**THE REQUEST:** Stop after the line with "return (RM @": repeat exactly every line before it, beginning with the first, and that line itself.
——
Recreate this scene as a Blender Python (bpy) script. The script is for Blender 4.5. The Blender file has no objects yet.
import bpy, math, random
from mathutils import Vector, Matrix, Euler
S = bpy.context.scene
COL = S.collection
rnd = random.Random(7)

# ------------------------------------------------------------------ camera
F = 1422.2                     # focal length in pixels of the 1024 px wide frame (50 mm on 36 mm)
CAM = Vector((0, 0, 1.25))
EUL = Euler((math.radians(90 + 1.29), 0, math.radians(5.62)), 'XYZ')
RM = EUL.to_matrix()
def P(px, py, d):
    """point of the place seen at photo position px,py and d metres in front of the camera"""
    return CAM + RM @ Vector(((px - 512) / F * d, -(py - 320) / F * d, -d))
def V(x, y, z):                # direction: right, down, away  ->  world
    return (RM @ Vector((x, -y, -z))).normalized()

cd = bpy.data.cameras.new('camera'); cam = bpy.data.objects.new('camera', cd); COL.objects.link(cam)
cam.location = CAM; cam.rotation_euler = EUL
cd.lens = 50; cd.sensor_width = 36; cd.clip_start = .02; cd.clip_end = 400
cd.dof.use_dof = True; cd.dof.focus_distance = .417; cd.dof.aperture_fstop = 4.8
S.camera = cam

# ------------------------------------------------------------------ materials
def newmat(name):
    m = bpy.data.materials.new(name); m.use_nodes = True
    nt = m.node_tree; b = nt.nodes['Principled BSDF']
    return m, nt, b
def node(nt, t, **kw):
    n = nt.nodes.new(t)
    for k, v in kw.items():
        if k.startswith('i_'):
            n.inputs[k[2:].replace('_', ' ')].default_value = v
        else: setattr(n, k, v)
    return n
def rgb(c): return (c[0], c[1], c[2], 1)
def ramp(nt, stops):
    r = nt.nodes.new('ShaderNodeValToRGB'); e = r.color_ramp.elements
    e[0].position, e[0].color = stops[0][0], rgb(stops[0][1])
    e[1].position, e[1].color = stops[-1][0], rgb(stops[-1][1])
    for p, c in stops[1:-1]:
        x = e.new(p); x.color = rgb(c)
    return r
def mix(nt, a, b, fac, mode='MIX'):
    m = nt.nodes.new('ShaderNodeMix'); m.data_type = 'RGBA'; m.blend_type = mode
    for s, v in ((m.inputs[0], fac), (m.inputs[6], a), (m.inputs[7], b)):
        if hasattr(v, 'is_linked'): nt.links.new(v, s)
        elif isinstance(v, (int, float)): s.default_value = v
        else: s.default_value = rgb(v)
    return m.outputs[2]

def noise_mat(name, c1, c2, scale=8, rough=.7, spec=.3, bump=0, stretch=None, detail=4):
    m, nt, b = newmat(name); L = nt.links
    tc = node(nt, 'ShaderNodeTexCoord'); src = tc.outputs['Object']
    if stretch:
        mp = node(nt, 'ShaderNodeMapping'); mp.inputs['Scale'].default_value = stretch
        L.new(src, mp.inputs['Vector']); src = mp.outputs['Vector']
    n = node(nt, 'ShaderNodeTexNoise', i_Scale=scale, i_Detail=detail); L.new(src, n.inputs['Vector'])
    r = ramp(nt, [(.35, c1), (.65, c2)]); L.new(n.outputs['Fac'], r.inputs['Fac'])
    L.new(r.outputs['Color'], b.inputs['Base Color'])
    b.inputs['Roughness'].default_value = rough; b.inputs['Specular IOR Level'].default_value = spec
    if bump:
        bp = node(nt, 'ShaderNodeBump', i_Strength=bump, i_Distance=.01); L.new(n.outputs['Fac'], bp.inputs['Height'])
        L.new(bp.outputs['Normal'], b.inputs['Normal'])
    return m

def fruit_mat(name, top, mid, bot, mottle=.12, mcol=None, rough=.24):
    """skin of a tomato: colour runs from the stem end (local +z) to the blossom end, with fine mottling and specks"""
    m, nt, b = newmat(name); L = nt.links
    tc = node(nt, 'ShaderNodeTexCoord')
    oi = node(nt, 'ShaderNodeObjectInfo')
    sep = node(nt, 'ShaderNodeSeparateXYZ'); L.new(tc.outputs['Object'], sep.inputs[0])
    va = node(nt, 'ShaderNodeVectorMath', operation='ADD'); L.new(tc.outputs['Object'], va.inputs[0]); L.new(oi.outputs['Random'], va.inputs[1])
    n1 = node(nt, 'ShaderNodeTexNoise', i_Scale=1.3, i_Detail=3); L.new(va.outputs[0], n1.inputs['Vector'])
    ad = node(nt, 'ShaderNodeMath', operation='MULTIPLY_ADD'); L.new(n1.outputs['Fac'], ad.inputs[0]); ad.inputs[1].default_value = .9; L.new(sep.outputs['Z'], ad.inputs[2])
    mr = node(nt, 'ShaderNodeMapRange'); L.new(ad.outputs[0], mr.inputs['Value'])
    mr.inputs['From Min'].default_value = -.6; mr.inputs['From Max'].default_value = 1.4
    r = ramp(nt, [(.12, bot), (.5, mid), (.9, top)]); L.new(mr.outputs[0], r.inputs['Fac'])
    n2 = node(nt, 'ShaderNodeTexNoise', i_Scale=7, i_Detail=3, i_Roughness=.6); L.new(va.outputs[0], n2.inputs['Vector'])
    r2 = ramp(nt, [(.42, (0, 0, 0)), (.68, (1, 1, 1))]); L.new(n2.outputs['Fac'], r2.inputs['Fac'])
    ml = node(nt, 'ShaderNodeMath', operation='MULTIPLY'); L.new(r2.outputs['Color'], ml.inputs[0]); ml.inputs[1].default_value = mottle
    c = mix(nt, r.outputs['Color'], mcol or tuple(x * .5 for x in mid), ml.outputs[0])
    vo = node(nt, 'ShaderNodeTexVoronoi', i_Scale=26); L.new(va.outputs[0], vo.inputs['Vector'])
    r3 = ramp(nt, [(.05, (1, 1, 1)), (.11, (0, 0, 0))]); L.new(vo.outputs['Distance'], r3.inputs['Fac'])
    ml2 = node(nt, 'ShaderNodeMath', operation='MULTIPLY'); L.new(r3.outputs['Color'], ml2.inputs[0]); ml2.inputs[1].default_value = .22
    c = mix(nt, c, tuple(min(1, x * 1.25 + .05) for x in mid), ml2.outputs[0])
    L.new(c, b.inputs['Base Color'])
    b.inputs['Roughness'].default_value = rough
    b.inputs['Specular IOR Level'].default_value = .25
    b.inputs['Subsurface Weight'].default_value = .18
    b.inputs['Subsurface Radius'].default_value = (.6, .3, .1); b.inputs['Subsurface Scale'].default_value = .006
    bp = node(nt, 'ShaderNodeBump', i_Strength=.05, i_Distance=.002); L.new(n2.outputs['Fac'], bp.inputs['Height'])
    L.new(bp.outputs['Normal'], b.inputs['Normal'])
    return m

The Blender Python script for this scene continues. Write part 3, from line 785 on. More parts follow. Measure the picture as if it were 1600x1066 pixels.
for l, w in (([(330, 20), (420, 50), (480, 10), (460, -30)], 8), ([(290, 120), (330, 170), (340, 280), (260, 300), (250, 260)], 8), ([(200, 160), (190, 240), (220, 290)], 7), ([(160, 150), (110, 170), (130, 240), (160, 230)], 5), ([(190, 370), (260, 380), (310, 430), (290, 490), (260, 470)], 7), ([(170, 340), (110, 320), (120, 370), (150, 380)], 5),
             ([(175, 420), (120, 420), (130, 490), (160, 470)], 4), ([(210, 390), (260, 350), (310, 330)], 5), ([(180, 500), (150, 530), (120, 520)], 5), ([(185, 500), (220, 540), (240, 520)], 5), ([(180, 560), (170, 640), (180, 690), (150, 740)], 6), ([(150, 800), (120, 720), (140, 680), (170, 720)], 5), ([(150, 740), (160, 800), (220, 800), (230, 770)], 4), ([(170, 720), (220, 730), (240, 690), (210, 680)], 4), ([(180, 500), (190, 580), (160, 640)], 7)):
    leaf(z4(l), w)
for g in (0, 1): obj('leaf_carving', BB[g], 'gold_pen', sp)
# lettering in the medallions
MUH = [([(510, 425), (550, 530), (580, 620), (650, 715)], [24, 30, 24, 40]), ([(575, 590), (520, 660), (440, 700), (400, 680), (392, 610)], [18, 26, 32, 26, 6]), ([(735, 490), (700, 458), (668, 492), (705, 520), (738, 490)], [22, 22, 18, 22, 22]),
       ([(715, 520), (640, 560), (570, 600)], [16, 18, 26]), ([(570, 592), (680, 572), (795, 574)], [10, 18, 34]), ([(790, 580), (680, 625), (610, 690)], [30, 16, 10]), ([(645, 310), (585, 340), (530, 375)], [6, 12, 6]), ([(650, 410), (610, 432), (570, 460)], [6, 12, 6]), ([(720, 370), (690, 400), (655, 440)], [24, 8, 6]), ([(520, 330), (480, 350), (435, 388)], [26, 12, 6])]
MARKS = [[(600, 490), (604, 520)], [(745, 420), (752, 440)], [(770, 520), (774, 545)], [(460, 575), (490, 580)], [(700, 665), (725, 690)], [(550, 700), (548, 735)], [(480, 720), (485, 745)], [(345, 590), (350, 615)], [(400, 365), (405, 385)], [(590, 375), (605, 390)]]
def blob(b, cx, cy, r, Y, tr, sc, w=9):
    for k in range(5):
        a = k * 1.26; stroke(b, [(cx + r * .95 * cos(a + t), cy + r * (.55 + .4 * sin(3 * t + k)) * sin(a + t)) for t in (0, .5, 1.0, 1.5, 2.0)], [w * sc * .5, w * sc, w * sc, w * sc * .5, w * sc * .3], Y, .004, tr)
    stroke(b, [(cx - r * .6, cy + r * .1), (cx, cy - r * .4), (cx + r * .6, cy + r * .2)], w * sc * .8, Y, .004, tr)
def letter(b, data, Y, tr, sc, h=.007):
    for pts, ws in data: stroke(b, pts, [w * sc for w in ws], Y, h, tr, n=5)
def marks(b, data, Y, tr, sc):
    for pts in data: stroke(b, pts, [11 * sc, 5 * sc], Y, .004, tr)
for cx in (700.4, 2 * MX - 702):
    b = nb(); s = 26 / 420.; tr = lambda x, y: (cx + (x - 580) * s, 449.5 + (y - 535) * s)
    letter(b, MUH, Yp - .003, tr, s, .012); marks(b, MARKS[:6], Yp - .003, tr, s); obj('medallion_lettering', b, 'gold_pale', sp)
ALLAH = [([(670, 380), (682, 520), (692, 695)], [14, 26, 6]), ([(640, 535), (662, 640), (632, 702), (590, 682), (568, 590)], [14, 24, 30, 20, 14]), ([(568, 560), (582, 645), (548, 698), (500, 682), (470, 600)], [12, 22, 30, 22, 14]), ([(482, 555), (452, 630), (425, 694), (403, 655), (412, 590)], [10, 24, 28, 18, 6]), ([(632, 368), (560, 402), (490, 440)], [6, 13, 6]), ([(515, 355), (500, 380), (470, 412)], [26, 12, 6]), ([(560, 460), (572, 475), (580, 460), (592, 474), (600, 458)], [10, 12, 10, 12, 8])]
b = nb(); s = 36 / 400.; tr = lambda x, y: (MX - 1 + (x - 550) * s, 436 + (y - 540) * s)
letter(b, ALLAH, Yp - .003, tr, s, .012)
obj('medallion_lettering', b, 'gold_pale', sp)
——
**TASK SOLUTION:**
Recreate this scene as a Blender Python (bpy) script. The script is for Blender 4.5. The Blender file has no objects yet.
import bpy, math, random
from mathutils import Vector, Matrix, Euler
S = bpy.context.scene
COL = S.collection
rnd = random.Random(7)

# ------------------------------------------------------------------ camera
F = 1422.2                     # focal length in pixels of the 1024 px wide frame (50 mm on 36 mm)
CAM = Vector((0, 0, 1.25))
EUL = Euler((math.radians(90 + 1.29), 0, math.radians(5.62)), 'XYZ')
RM = EUL.to_matrix()
def P(px, py, d):
    """point of the place seen at photo position px,py and d metres in front of the camera"""
    return CAM + RM @ Vector(((px - 512) / F * d, -(py - 320) / F * d, -d))
def V(x, y, z):                # direction: right, down, away  ->  world
    return (RM @ Vector((x, -y, -z))).normalized()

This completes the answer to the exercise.